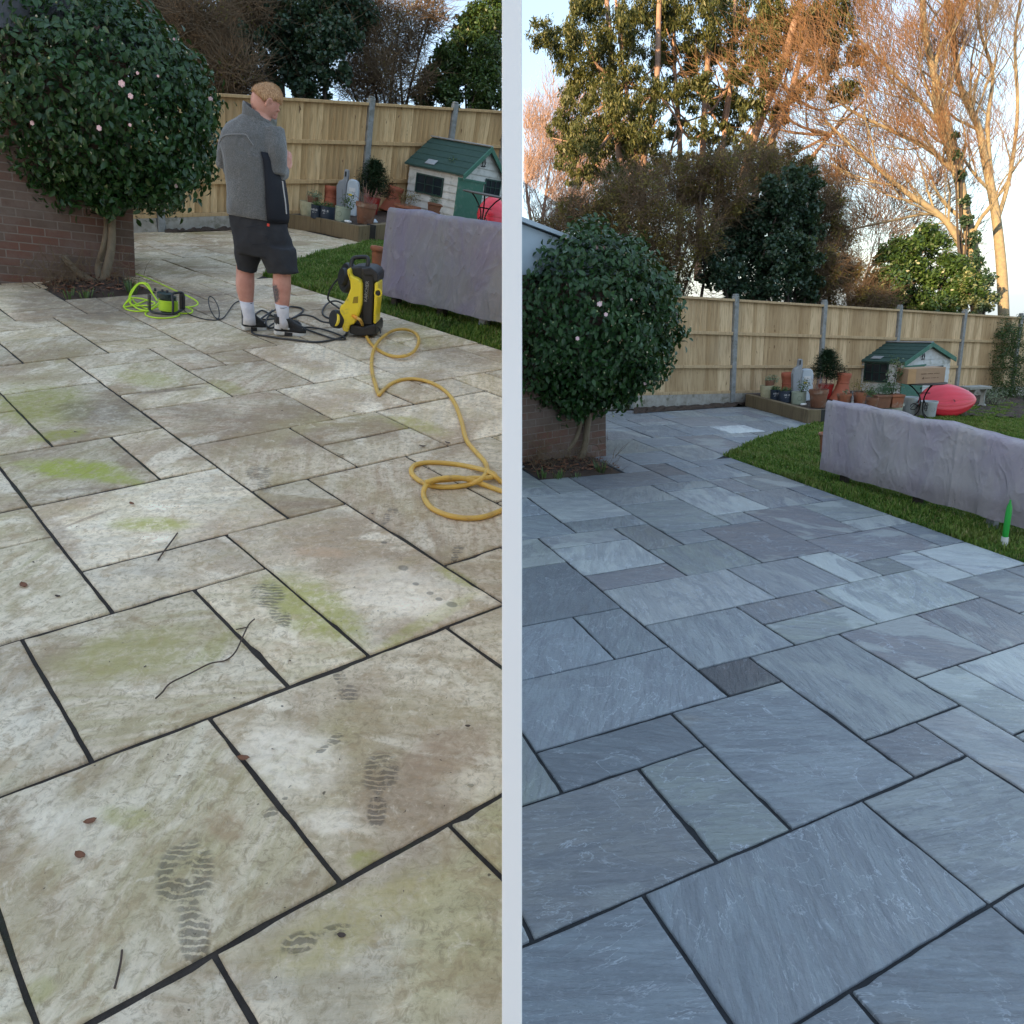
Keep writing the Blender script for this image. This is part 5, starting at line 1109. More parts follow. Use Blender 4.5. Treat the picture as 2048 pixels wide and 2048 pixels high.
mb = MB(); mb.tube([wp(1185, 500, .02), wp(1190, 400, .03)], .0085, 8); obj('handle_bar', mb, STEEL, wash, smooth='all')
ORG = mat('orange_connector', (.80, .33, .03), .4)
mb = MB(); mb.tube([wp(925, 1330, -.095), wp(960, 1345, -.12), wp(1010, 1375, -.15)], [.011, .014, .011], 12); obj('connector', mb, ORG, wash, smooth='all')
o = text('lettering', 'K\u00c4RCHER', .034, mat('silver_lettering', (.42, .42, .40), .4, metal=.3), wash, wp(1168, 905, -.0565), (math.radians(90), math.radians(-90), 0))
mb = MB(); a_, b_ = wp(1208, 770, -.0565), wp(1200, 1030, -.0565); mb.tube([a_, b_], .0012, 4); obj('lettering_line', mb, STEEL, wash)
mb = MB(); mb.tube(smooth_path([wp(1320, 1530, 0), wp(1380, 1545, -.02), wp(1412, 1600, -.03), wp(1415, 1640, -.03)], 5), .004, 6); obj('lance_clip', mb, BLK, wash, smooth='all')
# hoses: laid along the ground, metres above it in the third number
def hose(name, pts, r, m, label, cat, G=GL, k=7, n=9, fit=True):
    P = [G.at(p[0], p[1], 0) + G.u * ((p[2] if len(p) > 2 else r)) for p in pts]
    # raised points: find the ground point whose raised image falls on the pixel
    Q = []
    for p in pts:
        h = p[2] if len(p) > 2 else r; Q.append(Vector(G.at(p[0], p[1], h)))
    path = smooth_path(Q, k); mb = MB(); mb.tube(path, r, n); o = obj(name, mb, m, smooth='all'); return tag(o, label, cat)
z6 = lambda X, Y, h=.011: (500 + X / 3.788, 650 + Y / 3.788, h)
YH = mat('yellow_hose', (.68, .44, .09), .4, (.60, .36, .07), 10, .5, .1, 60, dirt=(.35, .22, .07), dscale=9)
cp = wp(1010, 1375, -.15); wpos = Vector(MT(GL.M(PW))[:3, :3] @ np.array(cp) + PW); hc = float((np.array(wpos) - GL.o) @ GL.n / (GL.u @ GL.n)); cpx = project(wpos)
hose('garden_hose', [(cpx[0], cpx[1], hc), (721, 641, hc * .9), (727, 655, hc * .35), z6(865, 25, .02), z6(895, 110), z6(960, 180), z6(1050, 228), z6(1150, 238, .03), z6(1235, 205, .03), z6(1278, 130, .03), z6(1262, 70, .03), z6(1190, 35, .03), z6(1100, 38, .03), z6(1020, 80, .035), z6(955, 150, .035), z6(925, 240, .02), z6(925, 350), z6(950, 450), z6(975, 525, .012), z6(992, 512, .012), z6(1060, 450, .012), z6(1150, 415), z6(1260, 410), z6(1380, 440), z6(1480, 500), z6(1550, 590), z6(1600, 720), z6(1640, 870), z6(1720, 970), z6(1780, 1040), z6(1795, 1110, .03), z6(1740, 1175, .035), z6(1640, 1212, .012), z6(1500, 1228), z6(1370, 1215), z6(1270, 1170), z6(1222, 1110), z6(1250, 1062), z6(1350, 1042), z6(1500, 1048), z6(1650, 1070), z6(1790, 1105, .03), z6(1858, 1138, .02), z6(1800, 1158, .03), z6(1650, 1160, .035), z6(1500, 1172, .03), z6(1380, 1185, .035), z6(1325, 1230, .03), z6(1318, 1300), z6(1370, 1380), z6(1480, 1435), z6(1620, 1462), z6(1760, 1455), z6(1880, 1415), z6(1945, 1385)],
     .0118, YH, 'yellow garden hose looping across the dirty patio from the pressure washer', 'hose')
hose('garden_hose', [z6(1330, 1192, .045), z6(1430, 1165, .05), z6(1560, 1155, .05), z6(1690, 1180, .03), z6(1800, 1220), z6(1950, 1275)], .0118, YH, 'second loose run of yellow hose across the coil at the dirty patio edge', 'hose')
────
→ **Problem details**
All lines above containing the string "image" are to be collected.

→ **Solution for this task**
Keep writing the Blender script for this image. This is part 5, starting at line 1109. More parts follow. Use Blender 4.5. Treat the picture as 2048 pixels wide and 2048 pixels high.
    # raised points: find the ground point whose raised image falls on the pixel